А сзади тем временем не дремали. Звонок по телефону, и готово. Наши батареи получили приказ пристреляться и сосредоточить огонь на группе людей у такой-то высоты, вблизи передовой линии, каковую предупредительно и со всей точностью указала сигнальная ракета, изящно прочертившая небо.
Двести пятьдесят человек живых и здоровых — это не пустяки. Но несколько огненных зигзагов, несколько мощных ударов раскаленного металла, который сечет пространство по всем направлениям — слева, справа, крест-накрест, два-три сверкающих фонтана, ураган свинцовых градин, которые пробили бы любую крышу, и в завершение четкий стук пулеметной очереди, прошедшейся по нескольким «уцелевшим» точкам, — и вот вместо людей — сплошная мешанина мяса, костей, амуниции: ведь они были безоружные.
Начальство предусмотрело все. Были приняты тысячи хитроумных предосторожностей, чтобы эта история не выплыла наружу, и с нас, участников, взяли клятву хранить молчание до гроба. Мы поклялись и сохраняли тайну столько, сколько требовалось; мы люди честные.
Таких или почти таких эпизодов было сотни, никогда мы о них не узнаем, и все это посмели совершить французские офицеры. Вот они, злодейские подвиги этих выродков, которые командовали нами, и большинство из них, будьте уверены, снова начнут командовать, если представится подходящий случай.
Зверская жестокость аттилл и тамерланов прогрессировала вместе с веком прогресса. Усовершенствовали не только машины и оружие, усовершенствовали также и лицемерие, подлость и мерзость.
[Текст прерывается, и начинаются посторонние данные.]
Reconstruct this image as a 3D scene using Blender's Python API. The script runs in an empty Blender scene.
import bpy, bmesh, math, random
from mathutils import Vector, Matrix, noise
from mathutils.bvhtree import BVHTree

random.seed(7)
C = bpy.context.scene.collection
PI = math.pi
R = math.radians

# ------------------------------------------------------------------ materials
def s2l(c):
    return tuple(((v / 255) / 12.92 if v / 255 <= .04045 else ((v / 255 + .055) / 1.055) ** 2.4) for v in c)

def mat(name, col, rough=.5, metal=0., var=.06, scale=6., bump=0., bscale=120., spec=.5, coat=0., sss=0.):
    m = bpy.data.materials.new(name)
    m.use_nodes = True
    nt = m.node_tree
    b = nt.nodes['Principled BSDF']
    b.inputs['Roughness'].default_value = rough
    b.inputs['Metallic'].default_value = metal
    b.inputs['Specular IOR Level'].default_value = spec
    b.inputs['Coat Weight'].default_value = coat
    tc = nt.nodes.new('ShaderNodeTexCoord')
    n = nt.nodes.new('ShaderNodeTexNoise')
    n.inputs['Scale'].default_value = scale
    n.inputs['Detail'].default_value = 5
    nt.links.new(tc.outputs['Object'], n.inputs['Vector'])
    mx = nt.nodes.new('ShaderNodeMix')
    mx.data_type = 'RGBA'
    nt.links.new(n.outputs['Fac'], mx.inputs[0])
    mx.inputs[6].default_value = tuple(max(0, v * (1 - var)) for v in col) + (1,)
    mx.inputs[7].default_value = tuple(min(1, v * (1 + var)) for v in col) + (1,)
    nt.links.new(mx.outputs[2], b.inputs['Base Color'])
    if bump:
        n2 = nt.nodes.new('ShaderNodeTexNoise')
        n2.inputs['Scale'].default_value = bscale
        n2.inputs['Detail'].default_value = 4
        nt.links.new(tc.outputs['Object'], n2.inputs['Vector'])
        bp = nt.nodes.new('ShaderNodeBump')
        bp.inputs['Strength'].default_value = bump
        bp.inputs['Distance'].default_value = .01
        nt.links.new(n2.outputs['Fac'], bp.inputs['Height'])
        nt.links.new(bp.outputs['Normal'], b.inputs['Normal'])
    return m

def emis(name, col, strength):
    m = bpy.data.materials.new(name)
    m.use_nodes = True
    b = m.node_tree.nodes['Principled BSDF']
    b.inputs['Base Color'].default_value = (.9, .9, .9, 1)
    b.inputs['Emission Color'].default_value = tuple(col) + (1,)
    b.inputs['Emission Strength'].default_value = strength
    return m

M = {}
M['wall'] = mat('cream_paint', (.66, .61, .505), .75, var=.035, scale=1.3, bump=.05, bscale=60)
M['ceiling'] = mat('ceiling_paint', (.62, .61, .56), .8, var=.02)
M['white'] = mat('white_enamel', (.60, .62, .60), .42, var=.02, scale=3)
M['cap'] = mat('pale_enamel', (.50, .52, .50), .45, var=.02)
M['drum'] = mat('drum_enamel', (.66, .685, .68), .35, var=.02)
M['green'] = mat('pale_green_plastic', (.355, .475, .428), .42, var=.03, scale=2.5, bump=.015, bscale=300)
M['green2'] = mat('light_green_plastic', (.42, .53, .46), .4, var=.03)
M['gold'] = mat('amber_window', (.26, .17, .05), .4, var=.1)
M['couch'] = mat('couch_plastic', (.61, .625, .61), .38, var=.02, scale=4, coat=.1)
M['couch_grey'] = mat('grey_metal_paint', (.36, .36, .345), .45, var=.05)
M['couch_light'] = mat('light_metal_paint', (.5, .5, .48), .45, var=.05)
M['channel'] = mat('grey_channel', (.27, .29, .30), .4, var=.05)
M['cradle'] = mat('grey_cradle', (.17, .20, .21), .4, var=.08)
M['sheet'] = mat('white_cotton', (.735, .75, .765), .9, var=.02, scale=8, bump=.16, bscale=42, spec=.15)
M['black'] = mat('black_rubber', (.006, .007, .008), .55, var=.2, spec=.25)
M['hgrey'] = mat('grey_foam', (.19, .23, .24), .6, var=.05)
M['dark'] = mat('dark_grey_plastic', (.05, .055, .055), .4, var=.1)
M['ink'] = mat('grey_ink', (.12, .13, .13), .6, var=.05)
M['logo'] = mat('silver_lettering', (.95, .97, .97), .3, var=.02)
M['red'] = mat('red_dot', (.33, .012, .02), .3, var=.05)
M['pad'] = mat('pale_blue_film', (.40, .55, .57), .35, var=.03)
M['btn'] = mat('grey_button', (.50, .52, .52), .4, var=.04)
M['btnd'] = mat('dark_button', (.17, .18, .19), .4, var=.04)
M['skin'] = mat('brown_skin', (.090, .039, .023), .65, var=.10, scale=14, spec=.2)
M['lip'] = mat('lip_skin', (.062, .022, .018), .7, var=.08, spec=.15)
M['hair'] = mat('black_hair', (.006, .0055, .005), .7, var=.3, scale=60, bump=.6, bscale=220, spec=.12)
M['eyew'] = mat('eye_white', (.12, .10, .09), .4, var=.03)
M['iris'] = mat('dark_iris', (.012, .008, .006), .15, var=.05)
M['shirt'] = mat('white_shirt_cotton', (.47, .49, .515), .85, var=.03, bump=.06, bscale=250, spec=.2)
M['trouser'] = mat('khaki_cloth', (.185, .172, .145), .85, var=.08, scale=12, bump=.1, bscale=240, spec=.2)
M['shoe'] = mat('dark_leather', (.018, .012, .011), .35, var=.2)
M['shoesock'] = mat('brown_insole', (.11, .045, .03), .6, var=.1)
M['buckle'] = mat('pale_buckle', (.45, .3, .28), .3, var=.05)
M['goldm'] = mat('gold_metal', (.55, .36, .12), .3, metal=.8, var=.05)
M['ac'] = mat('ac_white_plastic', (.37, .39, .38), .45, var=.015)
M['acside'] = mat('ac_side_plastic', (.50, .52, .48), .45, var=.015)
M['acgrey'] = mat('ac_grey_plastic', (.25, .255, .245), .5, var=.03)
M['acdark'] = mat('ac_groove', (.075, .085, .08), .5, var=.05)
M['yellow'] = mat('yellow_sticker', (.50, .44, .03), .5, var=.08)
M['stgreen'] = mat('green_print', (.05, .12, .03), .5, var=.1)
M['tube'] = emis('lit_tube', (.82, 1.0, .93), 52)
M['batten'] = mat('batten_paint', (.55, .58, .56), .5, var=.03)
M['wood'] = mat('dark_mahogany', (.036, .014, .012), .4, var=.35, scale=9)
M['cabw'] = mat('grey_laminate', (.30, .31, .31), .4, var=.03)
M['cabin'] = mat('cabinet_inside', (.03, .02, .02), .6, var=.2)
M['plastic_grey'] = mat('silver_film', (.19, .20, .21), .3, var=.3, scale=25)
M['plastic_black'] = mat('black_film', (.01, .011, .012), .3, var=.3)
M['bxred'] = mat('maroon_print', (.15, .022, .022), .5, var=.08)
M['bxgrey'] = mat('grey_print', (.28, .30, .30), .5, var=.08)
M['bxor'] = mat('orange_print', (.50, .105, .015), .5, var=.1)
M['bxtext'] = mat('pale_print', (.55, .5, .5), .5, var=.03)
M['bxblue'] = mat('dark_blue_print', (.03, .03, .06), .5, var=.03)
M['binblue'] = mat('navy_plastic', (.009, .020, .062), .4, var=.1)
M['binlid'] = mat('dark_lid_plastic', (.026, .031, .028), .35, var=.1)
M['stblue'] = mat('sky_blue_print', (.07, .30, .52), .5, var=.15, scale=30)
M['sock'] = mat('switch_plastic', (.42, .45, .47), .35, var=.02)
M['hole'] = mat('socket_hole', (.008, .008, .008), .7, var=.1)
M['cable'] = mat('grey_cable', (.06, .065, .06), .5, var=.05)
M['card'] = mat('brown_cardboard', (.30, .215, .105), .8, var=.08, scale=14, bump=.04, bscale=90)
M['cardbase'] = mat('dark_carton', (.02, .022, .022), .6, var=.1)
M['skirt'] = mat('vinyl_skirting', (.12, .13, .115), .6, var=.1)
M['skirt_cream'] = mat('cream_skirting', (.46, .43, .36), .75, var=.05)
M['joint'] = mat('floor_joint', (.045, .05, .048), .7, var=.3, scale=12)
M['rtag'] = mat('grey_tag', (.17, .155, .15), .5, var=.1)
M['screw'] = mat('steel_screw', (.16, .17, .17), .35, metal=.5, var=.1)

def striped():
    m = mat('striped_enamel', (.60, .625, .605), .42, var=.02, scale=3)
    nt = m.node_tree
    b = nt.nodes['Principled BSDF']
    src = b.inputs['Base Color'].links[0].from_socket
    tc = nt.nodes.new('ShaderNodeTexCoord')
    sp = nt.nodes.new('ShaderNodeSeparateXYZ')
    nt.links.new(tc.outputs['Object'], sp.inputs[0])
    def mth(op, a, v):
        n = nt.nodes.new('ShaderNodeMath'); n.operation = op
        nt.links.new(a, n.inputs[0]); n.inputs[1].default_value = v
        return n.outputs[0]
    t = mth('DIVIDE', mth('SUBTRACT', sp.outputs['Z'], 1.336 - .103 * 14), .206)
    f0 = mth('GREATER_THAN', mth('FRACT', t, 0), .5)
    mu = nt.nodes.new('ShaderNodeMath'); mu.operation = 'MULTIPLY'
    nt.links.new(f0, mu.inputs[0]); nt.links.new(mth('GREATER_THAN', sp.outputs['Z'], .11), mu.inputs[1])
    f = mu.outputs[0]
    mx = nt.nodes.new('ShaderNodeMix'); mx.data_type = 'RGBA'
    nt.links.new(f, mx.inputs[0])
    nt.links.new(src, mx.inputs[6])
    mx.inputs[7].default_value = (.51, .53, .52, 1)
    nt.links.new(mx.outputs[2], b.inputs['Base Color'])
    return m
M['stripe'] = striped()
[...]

Я знал об этом преступлении уже давно. Один мой друг слышал подлинный, подтвержденный документально рассказ об этом случае и передал его мне, не забыв сообщить множество подробностей как о личности рассказчика, так и об обстоятельствах, при которых ему довелось услышать это признание, но вместе с тем он просил меня пока никому ничего не говорить. «Пока» — это значило до окончания выборов (шел май 1924 года). Об этом же было доведено до сведения некоторых наших государственных мужей. Они негодовали, метали гром и молнии. Но их кандидатуры были выставлены на выборах, и у них имелись, понятно, свои заботы. Но если они и сдерживали с превеликим трудом кипящее в их груди благородное негодование, то лишь для того, уверяли они, чтобы попозже нанести особо сокрушительный удар: пусть только их выберут — и тогда увидят. Их выбрали и действительно увидели… что одно дело кандидаты, а другое — депутаты. Впрочем, и кандидаты и депутаты (когда-нибудь я назову их имена) постарались замять эту неприятную историю, которая могла только усложнить розыски виновников и затронуть высокопоставленных лиц. Короче, наши парламентские столпы как воды в рот набрали и хранили упорное молчание как раз в том единственном случае, когда было бы небезынтересно услышать их голос. И после того как обычная комедия парламентских выборов была сыграна в их пользу, ничто уже не могло воскресить эту историю, погребенную под грудой свинца.